México revierte tres cuartos de siglo de nacionalismo energético. La petrolera pública PEMEX, fundada en 1938 por el presidente Lázaro Cárdenas y hasta 2009 la mayor empresa latinoamericana, se vio despojada de su monopolio energético el pasado 12 de diciembre. El proceso duró tan solo 72 horas, en un país en el que reformas de semejante envergadura suelen demorar meses.
Para entrar en vigor, la reforma energética requería modificar los artículos 27 y 28 de la Constitución mexicana. Aprobada con los votos del oficialista Partido Revolucionario Institucional (PRI) y el Partido Acción Nacional (PAN), permite al Estado mexicano realizar contratos con empresas petroleras privadas, además de abrir la totalidad del sector a la competencia. También debilita al Sindicato de Trabajadores Petroleros de la República Mexicana (STPRM), que de ahora en adelante no estará representado en el consejo de administración de PEMEX, en el que ocupaba un tercio de las plazas. Vinculado históricamente al PRI, el sindicato acumulaba escándalos de corrupción que lastraban su imagen.
Las ganancias de la petrolera ascendieron al 11% del PIB mexicano en 2012, pero no está claro si el Estado mexicano dispone de los recursos para que PEMEX realice las inversiones que le permitan competir con rivales como la brasileña Petrobras. En palabras de Jesús Reyes Heroles, director de la compañía entre 2006 y 2009, PEMEX “o se adapta o muere”.
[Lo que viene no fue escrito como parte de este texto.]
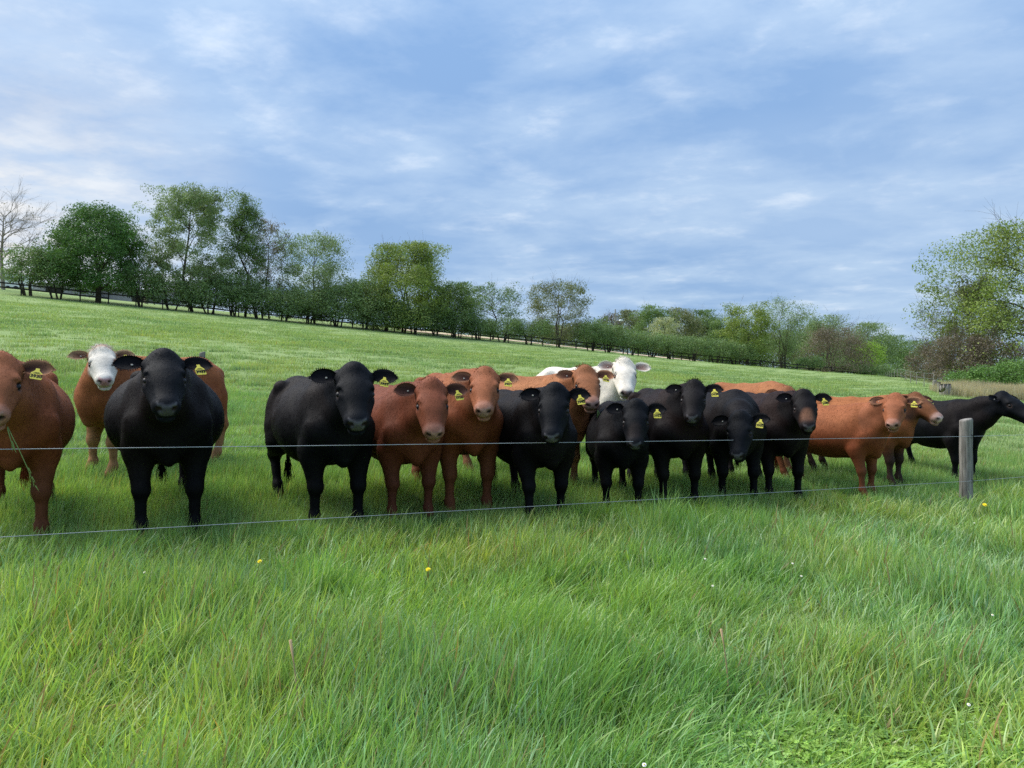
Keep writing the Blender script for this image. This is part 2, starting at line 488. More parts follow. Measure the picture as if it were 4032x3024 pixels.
def rot_cols(fwd, up):
    x = Vector(fwd).normalized(); z = Vector(up); y = z.cross(x).normalized(); z = x.cross(y).normalized()
    return np.array([[x[i], y[i], z[i]] for i in range(3)])
def snoise(P, seed, f):
    r = np.random.RandomState(seed); o = 0
    for i in range(9):
        k = r.normal(size=3); k = k / np.linalg.norm(k) * f * (0.5 + 1.2 * r.rand()); p = r.rand() * 6.28; k2 = r.normal(size=3) * f * 0.6
        o = o + np.sin(P @ k + p + 1.2 * np.sin(P @ k2 + p * 1.7))
    return o / 5.0

TAGSHAPE = [(-.012, .0), (.012, .0), (.014, -.022), (.036, -.046), (.039, -.054), (.039, -.098), (.034, -.106), (-.034, -.106), (-.039, -.098), (-.039, -.054), (-.036, -.046), (-.014, -.022)]
def text_mesh(txt, size):
    c = bpy.data.curves.new('digits', 'FONT'); c.body = txt; c.size = size; c.align_x = 'CENTER'; c.align_y = 'CENTER'
    c.offset = 0.0010; c.extrude = 0.0006; c.resolution_u = 2; c.space_character = 0.92
    o = bpy.data.objects.new('digits', c)
    me = bpy.data.meshes.new_from_object(o)
    bpy.data.objects.remove(o); bpy.data.curves.remove(c)
    return me

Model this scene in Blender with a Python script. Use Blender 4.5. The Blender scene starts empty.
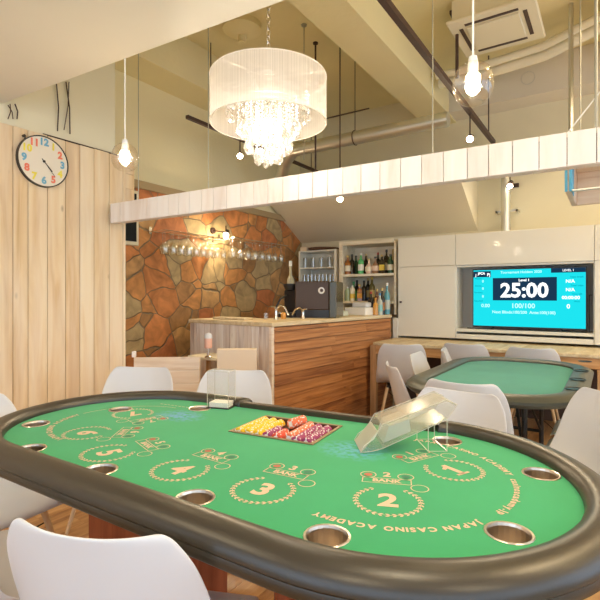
import bpy, math, random
from math import sin, cos, pi, atan, radians, sqrt
from mathutils import Vector, Matrix
from mathutils.geometry import tessellate_polygon
random.seed(7)
SC = bpy.context.scene
COL = SC.collection

# ------------------------------------------------------------------ camera model (metres, from the photo's vanishing points)
FPX, HY, CH = 475.0, 296.0, 1.25
AZ = atan(312/475)
FW = Vector((-sin(AZ), cos(AZ))); RT = Vector((cos(AZ), sin(AZ)))
def onz(x, y, z):
    d = FPX*(CH-z)/(y-HY); w = (x-300)/FPX*d; q = FW*d+RT*w
    return Vector((q.x, q.y, z))
def onY(x, y, Y):
    r = (x-300)/FPX; k = FW+RT*r; d = Y/k.y
    return Vector((k.x*d, Y, CH+(HY-y)*d/FPX))
def onX(x, y, X):
    r = (x-300)/FPX; k = FW+RT*r; d = X/k.x
    return Vector((X, k.y*d, CH+(HY-y)*d/FPX))

# ------------------------------------------------------------------ materials
MATS = {}
def nmat(name):
    m = bpy.data.materials.new(name); m.use_nodes = True
    MATS[name] = m
    return m, m.node_tree.nodes, m.node_tree.links
def mat(name, col, rough=0.5, metal=0.0, spec=0.5, emit=None, es=0.0, coat=0.0, trans=0.0, bump=0.0, bscale=60, var=0.0, vscale=4):
    m, n, l = nmat(name); b = n['Principled BSDF']
    b.inputs['Base Color'].default_value = (*col, 1)
    b.inputs['Roughness'].default_value = rough; b.inputs['Metallic'].default_value = metal
    b.inputs['Specular IOR Level'].default_value = spec
    b.inputs['Coat Weight'].default_value = coat; b.inputs['Transmission Weight'].default_value = trans
    if emit: b.inputs['Emission Color'].default_value = (*emit, 1); b.inputs['Emission Strength'].default_value = es
    if bump or var:
        tc = n.new('ShaderNodeTexCoord')
        if bump:
            t = n.new('ShaderNodeTexNoise'); t.inputs['Scale'].default_value = bscale; t.inputs['Detail'].default_value = 3
            l.new(tc.outputs['Object'], t.inputs['Vector'])
            bp = n.new('ShaderNodeBump'); bp.inputs['Strength'].default_value = bump; bp.inputs['Distance'].default_value = 0.01
            l.new(t.outputs['Fac'], bp.inputs['Height']); l.new(bp.outputs['Normal'], b.inputs['Normal'])
        if var:
            t = n.new('ShaderNodeTexNoise'); t.inputs['Scale'].default_value = vscale; t.inputs['Detail'].default_value = 4
            l.new(tc.outputs['Object'], t.inputs['Vector'])
            mx = n.new('ShaderNodeMix'); mx.data_type = 'RGBA'
            mx.inputs['A'].default_value = (*[c*(1-var) for c in col], 1); mx.inputs['B'].default_value = (*[min(1, c*(1+var)) for c in col], 1)
            l.new(t.outputs['Fac'], mx.inputs['Factor']); l.new(mx.outputs['Result'], b.inputs['Base Color'])
    return m
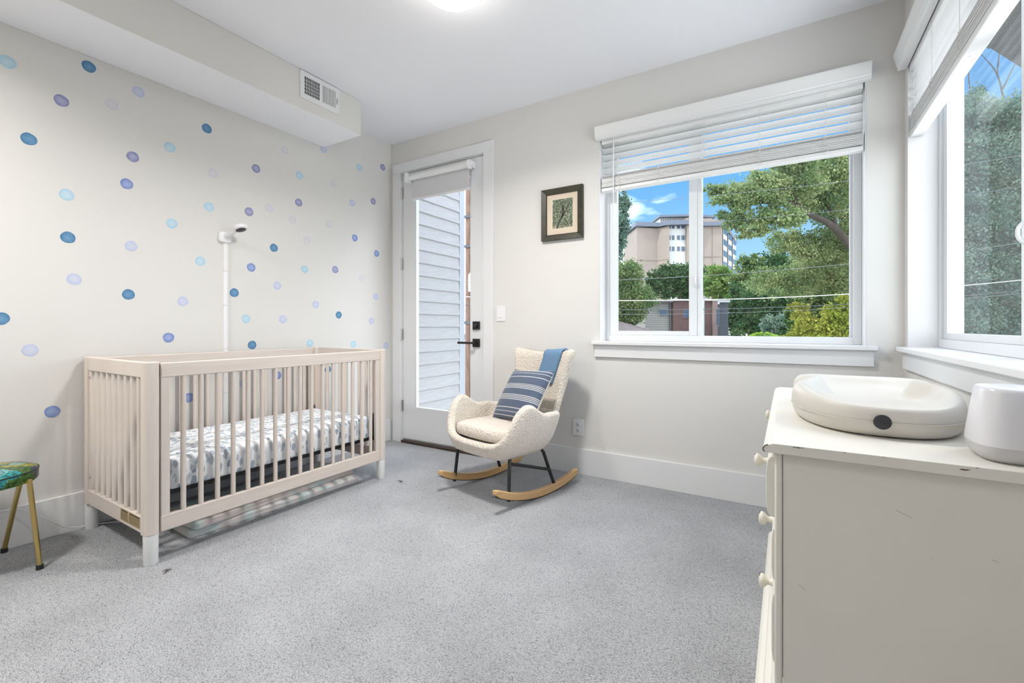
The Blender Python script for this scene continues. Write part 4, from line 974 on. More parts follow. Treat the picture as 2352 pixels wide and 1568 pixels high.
sm_ = [(pcx + outline(a)[0]*1.0005*pinch(outline(a)[1]), pcy + outline(a)[1]*1.0005, DTZ+0.045) for a in ang]
MB().tube(sm_, 0.0012, 5, closed=True).build('seam', M['pad'], pd, smooth=60)
dd = Vector((-0.02, -1, 0.10)).normalized(); dx3 = Vector((1, 0, 0)); dz3 = dx3.cross(dd)
bd = disc(MB(), Vector((3.335, pcy-PL-0.0002, DTZ+0.046)), dd, dx3, dz3, [(0.0185, -0.010), (0.0185, 0.002), (0.017, 0.003)], 28).build('badge', M['paddot'], pd, smooth=40)
for qx, qz in ((0, 0), (-0.007, 0.001), (0.007, 0.001), (-0.004, -0.006), (0.004, -0.006), (0, -0.010)):
    disc(MB(), Vector((3.335+qx, pcy-PL-0.0034, DTZ+0.046+qz)), dd, dx3, dz3, [(0.0012, -0.001), (0.0012, 0.0004)], 10).build('badge_mark', M['blackplastic'], bd)

# white device beside the pad
dv = thing('sound_machine', 'white tapered plastic device standing at the dresser edge', 'device', (3.553, 1.395, DTZ))
dc = (3.556, 1.410)
def rsq(r, z, e=0.62):
    out = []
    for k in range(48):
        a = 2*math.pi*k/48; c, s = math.cos(a), math.sin(a)
        out.append((dc[0]+r*math.copysign(abs(c)**e, c), dc[1]+r*math.copysign(abs(s)**e, s), DTZ+z))
    return out
MB().loft([rsq(0.055, 0.001), rsq(0.064, 0.003), rsq(0.072, 0.010), rsq(0.0775, 0.022), rsq(0.079, 0.036)]).build('device_base', M['devbase'], dv, smooth=40)
MB().loft([rsq(0.0792, 0.0362), rsq(0.0775, 0.06), rsq(0.071, 0.11), rsq(0.066, 0.150), rsq(0.064, 0.156), rsq(0.060, 0.159), rsq(0.03, 0.160)]).build('device_shell', M['device'], dv, smooth=40)

# two loose threads standing up from the carpet
tmat = mat('dark thread', (0.10, 0.09, 0.085), 0.9)
for (x, y), lab in (((0.852, 0.891), 'small dark carpet snag in front of the near crib foot'), ((0.889, 2.229), 'small dark carpet snag beyond the far crib foot')):
    r = thing('carpet_snag', lab, 'carpet snag', (x, y, 0.0), group='loose carpet threads')
    for q in range(7):
        a_ = random.uniform(0, 6.28); l_ = random.uniform(0.012, 0.028)
        MB().tube([(x+0.3*l_*math.cos(a_+2), y+0.3*l_*math.sin(a_+2), 0.001), (x+0.3*l_*math.cos(a_), y+0.3*l_*math.sin(a_), 0.007), (x+l_*math.cos(a_), y+l_*math.sin(a_), 0.003)], 0.0015, 5).build('thread', tmat, r, smooth=60)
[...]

La reforma energética se inscribe dentro del Pacto por México lanzado por el ejecutivo mexicano. Desde su llegada a la presidencia en diciembre de 2012, Enrique Peña-Nieto ha introducido un ambicioso plan de reformas que abarca desde la regulación comercial a la introducción de modificaciones constitucionales, pasando por reformas fiscales, educativas, y del sector de las telecomunicaciones. El objetivo es lograr la modernización de México, que pese a su peso demográfico y económico no logra desplazar a Brasil como principal potencia latinoamericana. Los puntos estrella del Pacto por México se han adoptado de forma consensuada, contando con el apoyo de los otros dos grandes partidos mexicanos: el PAN y el Partido de la Revolución Democrática (PRD).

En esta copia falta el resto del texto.